Start of MATERIALS PROVIDED

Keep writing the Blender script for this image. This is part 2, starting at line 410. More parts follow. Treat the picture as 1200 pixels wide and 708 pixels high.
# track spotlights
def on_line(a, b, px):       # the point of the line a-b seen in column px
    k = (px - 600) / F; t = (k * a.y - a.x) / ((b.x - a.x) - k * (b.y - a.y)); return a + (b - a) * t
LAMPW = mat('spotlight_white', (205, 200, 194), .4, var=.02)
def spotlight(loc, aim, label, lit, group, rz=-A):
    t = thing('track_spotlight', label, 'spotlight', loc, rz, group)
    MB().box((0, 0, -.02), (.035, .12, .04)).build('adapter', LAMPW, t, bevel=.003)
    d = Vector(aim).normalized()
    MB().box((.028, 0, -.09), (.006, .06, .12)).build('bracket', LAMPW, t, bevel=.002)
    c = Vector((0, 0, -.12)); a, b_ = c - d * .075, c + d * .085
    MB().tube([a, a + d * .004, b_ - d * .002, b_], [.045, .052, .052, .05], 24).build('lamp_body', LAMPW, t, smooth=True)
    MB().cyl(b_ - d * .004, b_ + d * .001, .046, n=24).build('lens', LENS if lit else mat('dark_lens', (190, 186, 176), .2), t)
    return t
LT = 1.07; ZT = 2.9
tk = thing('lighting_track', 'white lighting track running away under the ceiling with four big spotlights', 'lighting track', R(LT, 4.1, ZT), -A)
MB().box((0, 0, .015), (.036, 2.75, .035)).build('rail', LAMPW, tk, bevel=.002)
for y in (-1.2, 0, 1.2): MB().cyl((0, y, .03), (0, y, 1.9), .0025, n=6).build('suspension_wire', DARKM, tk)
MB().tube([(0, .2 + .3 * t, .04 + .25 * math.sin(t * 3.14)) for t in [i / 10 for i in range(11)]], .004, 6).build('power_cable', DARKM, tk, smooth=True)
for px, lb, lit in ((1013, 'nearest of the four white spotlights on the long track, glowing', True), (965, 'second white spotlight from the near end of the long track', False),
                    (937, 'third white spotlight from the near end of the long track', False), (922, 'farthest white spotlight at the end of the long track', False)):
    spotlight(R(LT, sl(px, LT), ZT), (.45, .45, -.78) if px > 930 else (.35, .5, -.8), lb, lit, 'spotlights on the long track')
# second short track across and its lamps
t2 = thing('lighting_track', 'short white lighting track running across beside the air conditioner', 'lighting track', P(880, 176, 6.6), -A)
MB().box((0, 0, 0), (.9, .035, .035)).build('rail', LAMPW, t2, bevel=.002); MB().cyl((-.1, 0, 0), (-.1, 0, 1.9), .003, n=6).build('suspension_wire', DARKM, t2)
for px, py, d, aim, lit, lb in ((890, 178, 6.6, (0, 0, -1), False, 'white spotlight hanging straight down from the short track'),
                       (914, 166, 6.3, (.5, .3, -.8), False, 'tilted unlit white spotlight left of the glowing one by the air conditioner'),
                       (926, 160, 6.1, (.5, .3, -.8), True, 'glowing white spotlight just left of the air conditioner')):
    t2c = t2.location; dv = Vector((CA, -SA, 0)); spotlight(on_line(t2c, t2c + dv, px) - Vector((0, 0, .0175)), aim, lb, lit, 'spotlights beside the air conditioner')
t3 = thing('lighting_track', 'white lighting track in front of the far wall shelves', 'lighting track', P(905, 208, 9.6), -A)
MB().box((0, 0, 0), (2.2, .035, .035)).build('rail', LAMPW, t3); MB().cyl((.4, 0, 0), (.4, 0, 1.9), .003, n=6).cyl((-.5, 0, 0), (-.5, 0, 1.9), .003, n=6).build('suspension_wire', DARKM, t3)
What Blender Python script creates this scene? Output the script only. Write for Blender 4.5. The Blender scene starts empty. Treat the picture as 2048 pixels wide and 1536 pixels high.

End of MATERIALS PROVIDED

◆ **TASK TO COMPLETE**
Everything in the listing above should be restated exactly.

◆ **RESPONSE TO THIS TASK**
Keep writing the Blender script for this image. This is part 2, starting at line 410. More parts follow. Treat the picture as 1200 pixels wide and 708 pixels high.
# track spotlights
def on_line(a, b, px):       # the point of the line a-b seen in column px
    k = (px - 600) / F; t = (k * a.y - a.x) / ((b.x - a.x) - k * (b.y - a.y)); return a + (b - a) * t
LAMPW = mat('spotlight_white', (205, 200, 194), .4, var=.02)
def spotlight(loc, aim, label, lit, group, rz=-A):
    t = thing('track_spotlight', label, 'spotlight', loc, rz, group)
    MB().box((0, 0, -.02), (.035, .12, .04)).build('adapter', LAMPW, t, bevel=.003)
    d = Vector(aim).normalized()
    MB().box((.028, 0, -.09), (.006, .06, .12)).build('bracket', LAMPW, t, bevel=.002)
    c = Vector((0, 0, -.12)); a, b_ = c - d * .075, c + d * .085
    MB().tube([a, a + d * .004, b_ - d * .002, b_], [.045, .052, .052, .05], 24).build('lamp_body', LAMPW, t, smooth=True)
    MB().cyl(b_ - d * .004, b_ + d * .001, .046, n=24).build('lens', LENS if lit else mat('dark_lens', (190, 186, 176), .2), t)
    return t
LT = 1.07; ZT = 2.9
tk = thing('lighting_track', 'white lighting track running away under the ceiling with four big spotlights', 'lighting track', R(LT, 4.1, ZT), -A)
MB().box((0, 0, .015), (.036, 2.75, .035)).build('rail', LAMPW, tk, bevel=.002)
for y in (-1.2, 0, 1.2): MB().cyl((0, y, .03), (0, y, 1.9), .0025, n=6).build('suspension_wire', DARKM, tk)
MB().tube([(0, .2 + .3 * t, .04 + .25 * math.sin(t * 3.14)) for t in [i / 10 for i in range(11)]], .004, 6).build('power_cable', DARKM, tk, smooth=True)
for px, lb, lit in ((1013, 'nearest of the four white spotlights on the long track, glowing', True), (965, 'second white spotlight from the near end of the long track', False),
                    (937, 'third white spotlight from the near end of the long track', False), (922, 'farthest white spotlight at the end of the long track', False)):
    spotlight(R(LT, sl(px, LT), ZT), (.45, .45, -.78) if px > 930 else (.35, .5, -.8), lb, lit, 'spotlights on the long track')
# second short track across and its lamps
t2 = thing('lighting_track', 'short white lighting track running across beside the air conditioner', 'lighting track', P(880, 176, 6.6), -A)
MB().box((0, 0, 0), (.9, .035, .035)).build('rail', LAMPW, t2, bevel=.002); MB().cyl((-.1, 0, 0), (-.1, 0, 1.9), .003, n=6).build('suspension_wire', DARKM, t2)
for px, py, d, aim, lit, lb in ((890, 178, 6.6, (0, 0, -1), False, 'white spotlight hanging straight down from the short track'),
                       (914, 166, 6.3, (.5, .3, -.8), False, 'tilted unlit white spotlight left of the glowing one by the air conditioner'),
                       (926, 160, 6.1, (.5, .3, -.8), True, 'glowing white spotlight just left of the air conditioner')):
    t2c = t2.location; dv = Vector((CA, -SA, 0)); spotlight(on_line(t2c, t2c + dv, px) - Vector((0, 0, .0175)), aim, lb, lit, 'spotlights beside the air conditioner')
t3 = thing('lighting_track', 'white lighting track in front of the far wall shelves', 'lighting track', P(905, 208, 9.6), -A)
MB().box((0, 0, 0), (2.2, .035, .035)).build('rail', LAMPW, t3); MB().cyl((.4, 0, 0), (.4, 0, 1.9), .003, n=6).cyl((-.5, 0, 0), (-.5, 0, 1.9), .003, n=6).build('suspension_wire', DARKM, t3)
What Blender Python script creates this scene? Output the script only. Write for Blender 4.5. The Blender scene starts empty. Treat the picture as 2048 pixels wide and 1536 pixels high.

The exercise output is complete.